[WikiEN-l] Parallel Articles on topics

Andrew Gray andrew.gray at dunelm.org.uk
Sun Jun 27 17:26:54 UTC 2010


On 27 June 2010 18:10, Thomas Dalton <thomas.dalton at gmail.com> wrote:

> Well said. Forks should exist to deal with articles that would be too
> long otherwise and for no other reason. You should be able to combine
> all the forks together (replacing the summary in the main article with
> the full article) and end up with a (very long) coherent article.

And here's a secondary problem :-)

I think it's key we don't call these forks - they're not.

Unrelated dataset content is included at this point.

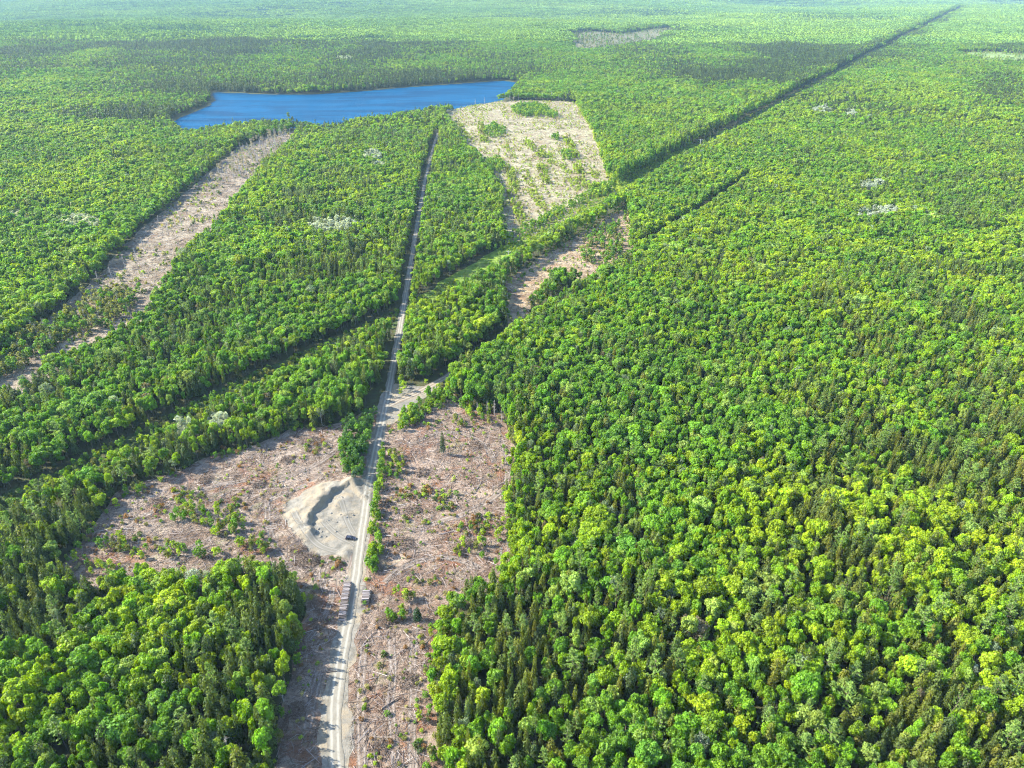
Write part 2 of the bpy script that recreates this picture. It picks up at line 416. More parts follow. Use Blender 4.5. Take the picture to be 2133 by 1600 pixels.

Forks are articles on fundamentally the same thing, but written
differently - they may be forked for philosophical reasons, for
administrative reasons, or even for stylistic ones,* but they're still
two articles on Topic X which disagree on something.

They're bad.

The alternative is "daughter articles" - at least, that's the term
I've always encountered, and I'm curious if we call them anything else
- which exist to go into more detail than the main article, or to
bring out aspects that wouldn't be appropriate there, or to pull
material together from a number of disparate articles to avoid
duplication (for example, three people involved in a single notable
event whose lives otherwise don't cross).

These are fine.

We might say, rather than both being on Topic X, that they're on Topic
X.i, X.ii, X.iii, etc.  They *can* be written badly, and effectively
amount to forks, but that's a specific content issue; we should avoid
thinking of them as a kind of fork by default.

The problem arises when the scope of a sub-article is such that it's
almost forkish by nature - [[A's views on Topic X]], [[B's views on
Topic X]], etc. It's a bit hazier here - but as long as we keep the
emphasis on writing about the views, rather than presenting them as
statements of sourced fact, we're probably on the right side of the
line.

-- 
- Andrew Gray
  andrew.gray at dunelm.org.uk

* I can't remember if I laughed or cried when I saw that one.